Hunting the Last Great Pirate

A true, century-spanning saga of terror at sea, a dramatic trial, and a mystery at long last solved . . .

In 1827 the Duke of Wellington—former Commander-in-Chief of the British Army and British Prime Minister—ordered the withdrawal of British soldiers from the island of Ceylon after years of bloody conflict there. English cargo vessels, including the unarmed English Quaker ship Morning Star, were dispatched to sail to Colombo to repatriate wounded British soldiers and a cargo of sealed crates containing captured treasure.

By January 1828, Morning Star was anchored at Table Bay, Cape Town, before joining an armed British convoy of East Indiamen heading north. Heavily laden, she struggled to keep up with the ships ahead. But a heavily armed pirate ship and its master, the notorious Benito de Soto, were lying in wait off Ascension Island in the mid-Atlantic to pick off stragglers from passing convoys.

This book tells the full story of how Morning Star was easily overhauled by the pirate and stopped with cannon fire, the bloody events that followed, the long quest to hold de Soto to account—and the remarkable discovery that was made nearly a century later.

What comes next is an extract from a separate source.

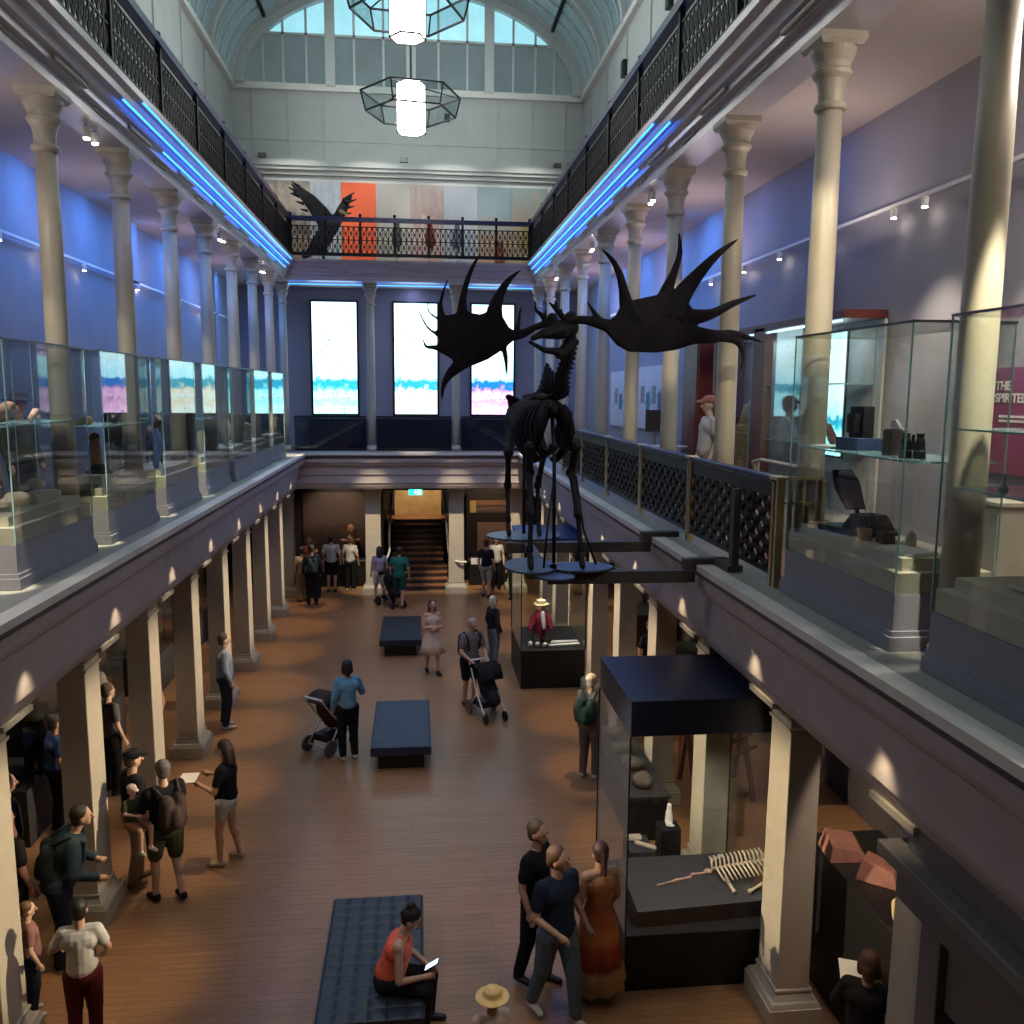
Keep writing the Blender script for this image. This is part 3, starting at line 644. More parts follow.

Michael Edward Ashton Ford

Raised in colonial Africa, Michael Ford completed National Service in the Royal Rhodesian Air Force, after which he was called to the Bar in England. Returning to Rhodesia in the 1970s, he appeared as defence counsel in High Court war crime trials that arose during the civil insurrection in the country. Later, he also practised law in Hong Kong. After years living abroad, the family returned to live in England in the 1990s. He and his wife later retired to the Somerset village where they presently live.